Who am I, but Black? 

By aurelius francisco, FLM Co-Founder & Co-Executive Director  

My Blackness defines me. In this Black skin is a storied history, a powerful present, and a future of abundance. Black History Month has arrived once again and all our people got something to say. It’s always Black History Month ‘round here—Dashikis to the front, Uncle Ruckus to the back. Memes galore, providing comedic relief to the state of Black people in this world, doing what we have always done–laughing, singing, dancing through the turmoil. We laugh despite the generational trauma because the alternative is fatal.

Regardless of this humor, there is an omnipresent force that encompasses  our lives:that person following us in the store, chasing us in their truck, calling 911 because we wear a hoodie and then taking matters into their own hands. This evil force is one we have fought since we were first trafficked across an ocean to build these United States for their gain. Whiteness is, was, and will always be a terror to Black folk so long as it exists. But it need not continue.  

Black people have never not resisted. From the slave ship which were sites of the earliest rebellions, to Haiti overthrowing the colonial power of France to today–we still resist. Still suffer. But we are here. And this life, this presence, is something to behold. At the National Memorial for Peace and Justice in Montgomery, Alabama the incomparable Toni Morrison’s words are etched in emboldened letters reading:

And O my people, out yonder, hear me, they do not love your neck un-noosed and straight. So love your neck; put a hand on it, grace it, stroke it, and hold it up. And all your inside parts that they’d just as soon slop for hogs you got to love them. The dark, dark liver–love it, love it, and the beat and beating heart, love that too. More than eyes or feet, more than lungs that have yet to draw free air. Hear me now, love your heart for this is the prize. 
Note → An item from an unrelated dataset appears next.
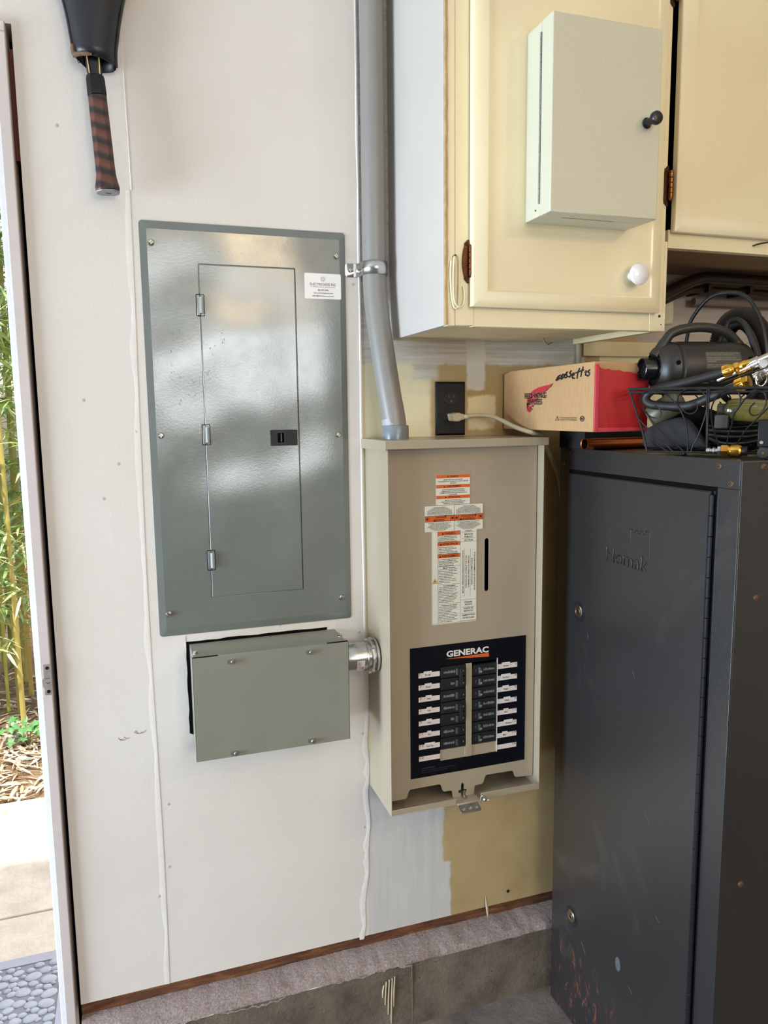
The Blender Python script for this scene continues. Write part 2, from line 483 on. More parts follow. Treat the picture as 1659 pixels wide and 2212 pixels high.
# rust flaking near the lower far edge of the door, an actual worn patch
_m = boxmask(nt_, _sp.outputs[1], _sp.outputs[2], 0.27, 0.49, -0.1, 0.19, 0.05)
_r = ramp(nt_, noise(nt_, 48, 6, 0.75, stretch=(1, 1.4, 0.5), dist=0.4), [(0.56, (0, 0, 0)), (0.62, (1, 1, 1))])
_c = mixc(nt_, math2(nt_, 'MULTIPLY', math2(nt_, 'MULTIPLY', _m, _r), 0.9), _c, lin((128, 66, 46)))
_dust = ramp(nt_, noise(nt_, 3, 5, 0.7, dist=1.5), [(0.58, (0, 0, 0)), (0.85, (1, 1, 1))])
_c = mixc(nt_, math2(nt_, 'MULTIPLY', _dust, 0.12), _c, lin((150, 140, 130)))
nt_.links.new(_c, b_.inputs['Base Color']); b_.inputs['Roughness'].default_value = 0.40; b_.inputs['Specular IOR Level'].default_value = 0.6; b_.inputs['Coat Weight'].default_value = 0.7; b_.inputs['Coat Roughness'].default_value = 0.3
bump(nt_, b_, noise(nt_, 330, 2, 0.5), 0.55, 0.0008)

WRAP, nt_, b_ = newmat('brown_leather_wrap')
_tc = nt_.nodes.new('ShaderNodeTexCoord'); _w = nt_.nodes.new('ShaderNodeTexWave'); _w.wave_type = 'BANDS'; _w.bands_direction = 'Z'
_mp = nt_.nodes.new('ShaderNodeMapping'); _mp.inputs['Rotation'].default_value = (0, math.radians(-14), 0)
nt_.links.new(_tc.outputs['Object'], _mp.inputs[0]); nt_.links.new(_mp.outputs[0], _w.inputs[0])
_w.inputs['Scale'].default_value = 13.2; _w.inputs['Distortion'].default_value = 0.6; _w.inputs['Detail'].default_value = 2
_c = ramp(nt_, _w.outputs['Fac'], [(0.0, lin((38, 24, 21))), (0.25, lin((46, 29, 25))), (0.45, lin((80, 44, 32))), (1.0, lin((96, 54, 39)))])
nt_.links.new(_c, b_.inputs['Base Color']); b_.inputs['Roughness'].default_value = 0.32
bump(nt_, b_, _w.outputs['Fac'], 0.5, 0.0015)

# ================================================================== SETTING
RX0, RX1, RY0, CZ = -2.7, 2.6, -5.0, 2.62
WX = -0.132            # right edge of the door opening
bm = B()
box(bm, WX, RX1, 0, 0.10, 0.204, CZ)                       # board right of the door
box(bm, -1.10, WX, 0, 0.10, 2.058, CZ)                     # above the door
box(bm, RX0, -1.10, 0, 0.10, 0.0, CZ)                      # left of the door
wall_back = struct('wall_back', bm, WALL, smooth=False)
bm = B(); box(bm, RX1, RX1 + 0.1, RY0, 0.1, 0, CZ); struct('wall_right', bm, ROOM, smooth=False)
bm = B()
box(bm, RX0 - 0.1, RX0, RY0, -1.34, 0, CZ); box(bm, RX0 - 0.1, RX0, -0.14, 0.1, 0, CZ); box(bm, RX0 - 0.1, RX0, -1.34, -0.14, 1.72, CZ)
struct('wall_left', bm, ROOM, smooth=False)
bm = B()
box(bm, RX0, -0.15, RY0 - 0.1, RY0, 0, CZ); box(bm, 1.65, RX1, RY0 - 0.1, RY0, 0, CZ)
box(bm, -0.15, 1.65, RY0 - 0.1, RY0, 0, 1.32); box(bm, -0.15, 1.65, RY0 - 0.1, RY0, 2.28, CZ)
struct('wall_front', bm, ROOM, smooth=False)
bm = B(); box(bm, RX0, RX1, RY0, 0.1, CZ, CZ + 0.1); struct('ceiling', bm, CEIL, smooth=False)
bm = B(); box(bm, RX0, RX1, RY0, 0.1, -0.12, 0.0); struct('floor', bm, FLOOR, smooth=False)

# sill plate, ledge and curb under the boards
bm = B(); box(bm, WX, RX1, 0.008, 0.10, 0.174, 0.205); struct('baseboard_back', bm, SILLW, smooth=False)
bm = B()
n = 420; rows = []
for i in range(n + 1):
    x = WX + (RX1 - WX) * i / n
    jn = [0]
    def j(a):
        jn[0] += 7.3
        return (mnoise.noise(Vector((x * 28, jn[0], 0))) * 0.7 + mnoise.noise(Vector((x * 95, jn[0], 3))) * 0.5) * a
    rows.append([bm.verts.new(p) for p in ((x, 0.10, 0.174), (x, 0.02, 0.175 + j(0.003)), (x, -0.03, 0.173 + j(0.005)), (x, -0.049 + j(0.006), 0.167 + j(0.006)), (x, -0.0575 + j(0.002), 0.150 + j(0.010) + 0.006 * math.sin(x * 23) * math.sin(x * 7)))])
for a, c in zip(rows, rows[1:]):
    for k in range(4): bm.faces.new((a[k], a[k + 1], c[k + 1], c[k]))
struct('trim_curb_ledge', bm, LEDGE)
bm = B()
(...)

Black love, and life, and breath are the prize. We are the prize. And despite the forces that continue to shackle us to the ‘old days’ (that don’t feel so old these days), we grow and organize and build and create and breathe. Such a simple thing breathing is. Yet a profound act–every breath, in and out, is a prize, a trophy awarded to us for surviving, a stark juxtaposition that has been the reality of Black existence in this world for centuries since colonizers decided to loot and steal human capital through spectacular violence for their greedy means. 

When I DreamRadically to a Black future of liberation I picture us alive. Black History Month is about celebrating Black life in all its shades. This month, and all year, it is our responsibility as Black folk to do everything we can to practice joy and love, for ourselves and our people. We must continue practicing collectivism, shucking the “American Dream” of the Black capitalist billionaire. Racial capitalism is that aforementioned force. As the brilliant Black queer socialist poet and warrior Audre Lorde informs us, we were never meant to survive in this country. Never meant to rise to the places Shawn Carter has gotten. But Carter’s stature is not the freedom I picture. One or two of us getting to the pinnacle of American capitalism is the inevitability of millions of crabs in a barrel; somebody will eventually rise to the top. No, we must turn away from the master’s tools, as Lorde demands, because capitalism will never serve us. Nor will cisheteropatriarchy. Black men have work to do to show true love, radical love for Black women and Black queer and trans folk, a love that defends, that supports, that steps back, that shows up, and doesn’t try to imitate the power of the wealthy white man. 

Freedom is a place, word to Ruth Wilson Gilmore, not simply an abstract concept. That place will be full of Black life, of Black joy, of Black abundance. Where we are no longer scrapping for crumbs but have all we need. Where we live for one another, alongside one another. Where we grow our food and support each other’s passions and trades. A place free from state violence, and where communal violence is transformed and harm is accounted for. Freedom is home. Where borders no longer exist and property isn’t the prize because our relationships are the treasure. 

A radical Black future is solidarity across the diaspora. Black people exist all across the world and our culture is pristine. It’s the prettiest of mosaics. Nigeria’s own Burna Boy and South Africa’s Tyla are running the music game right now. Our music is the revolution. Our light is amazing to witness. Black struggle is a global struggle; Angela Davis, Huey Newton, June Jordan, and Malcolm X have shown us that global solidarity is crucial to our collective liberation. We see these struggles for freedom right now in Palestine as more than 25,000 human beings have been slaughtered at the hands of Israeli bombs, paid for by United States dollars. In the motherland, Sudan and Congo struggle under repressive leadership. The underdevelopment of the continent is still reverberating. 

But we are still here. Organizing Atlanta’s Stop Cop City, massive actions shouting Free Palestine in The Bay, Istanbul, Brooklyn, and right here in Oklahoma City. Organizing for reproductive freedom, against book bans, and for historical truth to be allowed in our schools. We got work to do–we got joy and life to seed. 

Summer 2020 mass action at the Oklahoma State Capitol

“This is a Summer of revolt. 

This is the Summer that we collectively breathe light into a new world. Or at least, the possibility of one.”